On pensait avoir vécu le plus dur mais non, on descend par un pierrier. La chinoise descend les yeux quasi fermés à raison d’un pas toutes les dix secondes. Le guide vient la supporter sur les passages les plus durs. Puis il part devant et veut qu’elle soit en 2ème. La descente est cauchemardesque de lenteur.
A un moment elle a trébuché sur une pierre et a fait un roulé boulé dans le pierrier.  Coup de chance, aucune blessure C’est toi qui l’a ramassé. Le guide chilien ? 100m plus bas en train d’attendre tranquillement. Le guide bolivien ? 100 plus haut en train de discuter avec la gamine.
On en avait tellement marre de ne pas avancer, qu’avec l’autre français on a doublé la chinoise. On rejoint le guide qui marche toujours 100m en avant. Surpris, il se demande comment on a pu oser changer l’ordre de marche. On lui dit que les bagnoles sont à moins de 20 minutes de marche et qu’on préfère attendre là-bas plutôt que de se traîner. Il a pas apprécié. Vous allez pas croire la réponse du guide.
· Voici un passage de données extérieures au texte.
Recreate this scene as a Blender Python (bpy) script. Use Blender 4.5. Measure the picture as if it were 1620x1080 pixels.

Ok, mais vous ne montez pas dans les voitures. Vous le croyez ?
Donc on a attendu dans le froid devant les bagnoles ouvertes.
Comment on dit ‘ très gros con’ en espagnol?
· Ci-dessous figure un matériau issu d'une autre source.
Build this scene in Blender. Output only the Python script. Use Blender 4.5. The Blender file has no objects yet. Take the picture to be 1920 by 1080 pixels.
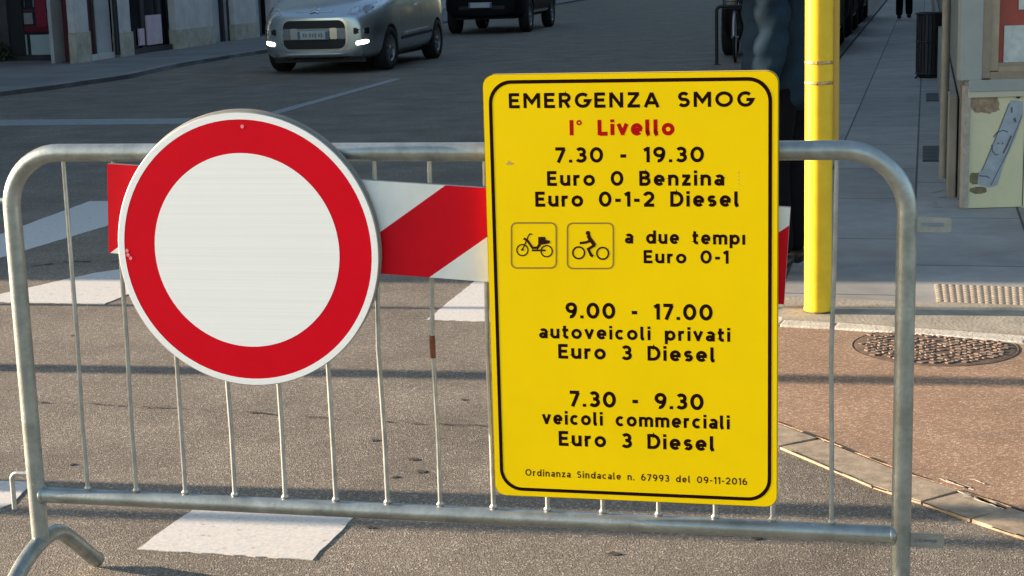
import bpy, bmesh, math, random
from mathutils import Vector, Matrix
from mathutils.bvhtree import BVHTree
random.seed(7)
rad = math.radians
S = bpy.context.scene
COL = S.collection

# ------------------------------------------------------------------ camera, light, exposure
CAM_H, PITCH, ROLL, FPX = 1.46535, 0.19583, 0.02942, 3063.16
fwd = Vector((0, math.cos(PITCH), -math.sin(PITCH)))
r0 = Vector((1, 0, 0)); d0 = fwd.cross(r0)
CR = r0*math.cos(ROLL) + d0*math.sin(ROLL)
CD = d0*math.cos(ROLL) - r0*math.sin(ROLL)
cam = bpy.data.cameras.new('camera'); cam.sensor_width = 36; cam.lens = FPX/1920*36
cam.clip_start = .05; cam.clip_end = 2000
cam_o = bpy.data.objects.new('camera', cam); COL.objects.link(cam_o)
M = Matrix((CR, -CD, -fwd)).transposed().to_4x4(); M.translation = (0, 0, CAM_H)
cam_o.matrix_world = M
S.camera = cam_o

SUN_AZ, SUN_EL = rad(10.5), rad(11.5)      # light travels to the right and a little towards the viewer
travel = Vector((math.cos(SUN_AZ)*math.cos(SUN_EL), -math.sin(SUN_AZ)*math.cos(SUN_EL), -math.sin(SUN_EL)))
sun = bpy.data.lights.new('sun', 'SUN'); sun.energy = 5.0; sun.angle = rad(.5); sun.color = (1, .80, .60)
sun_o = bpy.data.objects.new('sun', sun); COL.objects.link(sun_o)
sun_o.rotation_euler = travel.to_track_quat('-Z', 'Y').to_euler()
w = bpy.data.worlds.new('World'); S.world = w; w.use_nodes = True
nt = w.node_tree; bg = nt.nodes['Background']
sky = nt.nodes.new('ShaderNodeTexSky'); sky.sky_type = 'NISHITA'; sky.sun_disc = False
sky.sun_elevation = SUN_EL; sky.sun_rotation = math.atan2(-travel.x, -travel.y)
sky.air_density = 1.0; sky.dust_density = 1.0
nt.links.new(sky.outputs[0], bg.inputs[0]); bg.inputs[1].default_value = .10
S.view_settings.view_transform = 'Standard'; S.view_settings.look = 'None'
S.view_settings.exposure = 1.85; S.view_settings.gamma = 1

def at(px, py, z=0.0):                      # pixel of the photograph -> point at height z
    v = CR*((px-960)/FPX) + CD*((py-540)/FPX) + fwd
    t = (z-CAM_H)/v.z
    return Vector((v.x*t, v.y*t, z))
def ray_plane(px, py, p0, n):
    v = CR*((px-960)/FPX) + CD*((py-540)/FPX) + fwd
    c = Vector((0, 0, CAM_H)); t = (p0-c).dot(n)/v.dot(n)
    return c + v*t

# ------------------------------------------------------------------ helpers
MATS = {}
def mat(name, col, rough=.6, metal=0., noise=0., scale=8., bump=0., bscale=60., tint=None, spec=.5, coat=0., detail=4., emit=0.):
    if name in MATS: return MATS[name]
    m = bpy.data.materials.new(name); m.use_nodes = True; t = m.node_tree; b = t.nodes['Principled BSDF']
    c = tuple(col)+(1,)
    b.inputs['Base Color'].default_value = c; b.inputs['Roughness'].default_value = rough
    b.inputs['Metallic'].default_value = metal; b.inputs['Specular IOR Level'].default_value = spec
    b.inputs['Coat Weight'].default_value = coat
    if emit:
        b.inputs['Emission Color'].default_value = c; b.inputs['Emission Strength'].default_value = emit
    tc = t.nodes.new('ShaderNodeTexCoord')
    if noise:
        n = t.nodes.new('ShaderNodeTexNoise'); n.inputs['Scale'].default_value = scale; n.inputs['Detail'].default_value = detail
        n.inputs['Roughness'].default_value = .65
        t.links.new(tc.outputs['Object'], n.inputs['Vector'])
        r = t.nodes.new('ShaderNodeValToRGB'); r.color_ramp.elements[0].position = .3; r.color_ramp.elements[1].position = .72
        lo = tint if tint else tuple(x*(1-noise) for x in col)
        r.color_ramp.elements[0].color = tuple(lo)+(1,); r.color_ramp.elements[1].color = tuple(min(1, x*(1+noise*.5)) for x in col)+(1,)
        t.links.new(n.outputs['Fac'], r.inputs[0]); t.links.new(r.outputs[0], b.inputs['Base Color'])
    if bump:
        n2 = t.nodes.new('ShaderNodeTexNoise'); n2.inputs['Scale'].default_value = bscale; n2.inputs['Detail'].default_value = 3
        t.links.new(tc.outputs['Object'], n2.inputs['Vector'])
        bp = t.nodes.new('ShaderNodeBump'); bp.inputs['Strength'].default_value = bump; bp.inputs['Distance'].default_value = .01
        t.links.new(n2.outputs['Fac'], bp.inputs['Height']); t.links.new(bp.outputs[0], b.inputs['Normal'])
    MATS[name] = m
    return m

def asphalt(name, dark, light, spk=130., patch=(.75, 1.15), bump=.35, pale=None):
    m = bpy.data.materials.new(name); m.use_nodes = True; t = m.node_tree; b = t.nodes['Principled BSDF']
    tc = t.nodes.new('ShaderNodeTexCoord'); L = t.links.new
    vo = t.nodes.new('ShaderNodeTexVoronoi'); vo.inputs['Scale'].default_value = spk; L(tc.outputs['Object'], vo.inputs['Vector'])
    sp = t.nodes.new('ShaderNodeSeparateColor'); L(vo.outputs['Color'], sp.inputs[0])
    rp = t.nodes.new('ShaderNodeValToRGB'); e = rp.color_ramp.elements
    e[0].position = .05; e[0].color = tuple(dark)+(1,); e[1].position = .80; e[1].color = tuple(light)+(1,)
    x = rp.color_ramp.elements.new(.98); x.color = tuple(min(1, c*1.9) for c in (pale or light))+(1,)
    L(sp.outputs[0], rp.inputs[0])
    no = t.nodes.new('ShaderNodeTexNoise'); no.inputs['Scale'].default_value = 1.7; no.inputs['Detail'].default_value = 7; no.inputs['Roughness'].default_value = .7
    L(tc.outputs['Object'], no.inputs['Vector'])
    mr = t.nodes.new('ShaderNodeMapRange'); mr.inputs[1].default_value = .3; mr.inputs[2].default_value = .7
    mr.inputs[3].default_value = patch[0]; mr.inputs[4].default_value = patch[1]; L(no.outputs['Fac'], mr.inputs[0])
    mx = t.nodes.new('ShaderNodeMix'); mx.data_type = 'RGBA'; mx.blend_type = 'MULTIPLY'; mx.inputs[0].default_value = 1
    L(rp.outputs[0], mx.inputs[6]); L(mr.outputs[0], mx.inputs[7]); L(mx.outputs[2], b.inputs['Base Color'])
    b.inputs['Roughness'].default_value = .85; b.inputs['Specular IOR Level'].default_value = .3
    bp = t.nodes.new('ShaderNodeBump'); bp.inputs['Strength'].default_value = bump; bp.inputs['Distance'].default_value = .004
    L(vo.outputs['Distance'], bp.inputs['Height']); L(bp.outputs[0], b.inputs['Normal'])
    MATS[name] = m
    return m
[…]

On aura mis 4h pour faire la descente.
Dans déconner, il aurait fait 2 groupes et tout le monde l’aurai mieux vécu. Après, la chinoise, c’est pas sa faute, elle est sur les rotules, elle est sur les rotules. Elle s’est même excusée auprès de nous.
Linda, Sébastien, Bruno, l’affront, il y a 8 ans, du Licancabur a été lavé, dans la douleur, mais lavé.
Lendemain matin, le Licancabur s’est habillé de neige. A un jour prêt, tu faisais un remake d’il y a 8 ans avec un nogo de charlot.
Alors, ouais t’es toujours en train de critiquer tes guides mais sans déconner, le jour où vous aurez un guide qui va dormir au chaud dans sa tente à 5200m d’altitude et qui te laisse avec une tente de son agence qui a les 2 portes pétées, ou un guide que tu payes pour faire un trek qu’il sait impossible ou enfin ce dernier qui te dit que tu peux pas monter dans sa bagnole car tu marches devant lui.